Along with this, there needs to be much more built-in self-test to understand how circuits are behaving in real time. Some of this can be done in real-time using in-circuit monitoring, which is what companies such as Moortec and UltraSoC are doing today, but some of it requires standardized testing. The problem is that as more features are packed into these devices, more test circuitry is required. In some cases, this could amount to more than a third of the real estate on a die, and it could impact the overall performance and power budgets for a device. Still, in an automotive or industrial application, where safety is part of the picture, BiST is a known solution. The question now is how to add efficiencies in terms of power, performance and area, potentially even through concurrent testing.

A third problem area is on the ATE side, where more complicated and denser circuitry—and more possible interactions with other devices inside or outside of a system—requires multiple tests to be done at the same time, including some in the context of a working system. While this may seem like a fab test issue, it’s also a design-for-test challenge. If a design team doesn’t get this right up front, testing could miss problems at the manufacturing stage, leading to low yield, chips that don’t work, or arguably even worse, chips that prematurely fail in the market. The cost of a recall of a car is far greater than fixing the problem before the vehicle leaves the factory.

A fourth challenge involves new structures and packaging that make it impossible to use existing testing approaches. The normal method of attaching a lead to a tester and running a variety of tests for such things as temperature and power no longer work. In the case of 5G, which will be a critical component of automotive safety in places like China, where the emphasis is on centralized data processing and mining, this will require over-the-air testing.

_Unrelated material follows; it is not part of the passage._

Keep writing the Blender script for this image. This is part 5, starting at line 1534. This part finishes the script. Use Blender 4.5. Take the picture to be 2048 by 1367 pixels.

So far, this is more theory than reality. The same could apply to some types of advanced packaging, where really understanding what is going on inside a 3D-IC, for example, is difficult to know from the outside.

For a sector that used be be the rather staid and stable workhorse of semiconductor manufacturing, test is no longer something that can just be ignored. It’s now an integral and essential part of heterogeneous and homogeneous system design all the way through to manufacturing and even beyond. And don’t be surprised if costs begin to rise, because solving complex problems that span the breadth of interrelated processes for increasingly complex designs isn’t going to be cheap.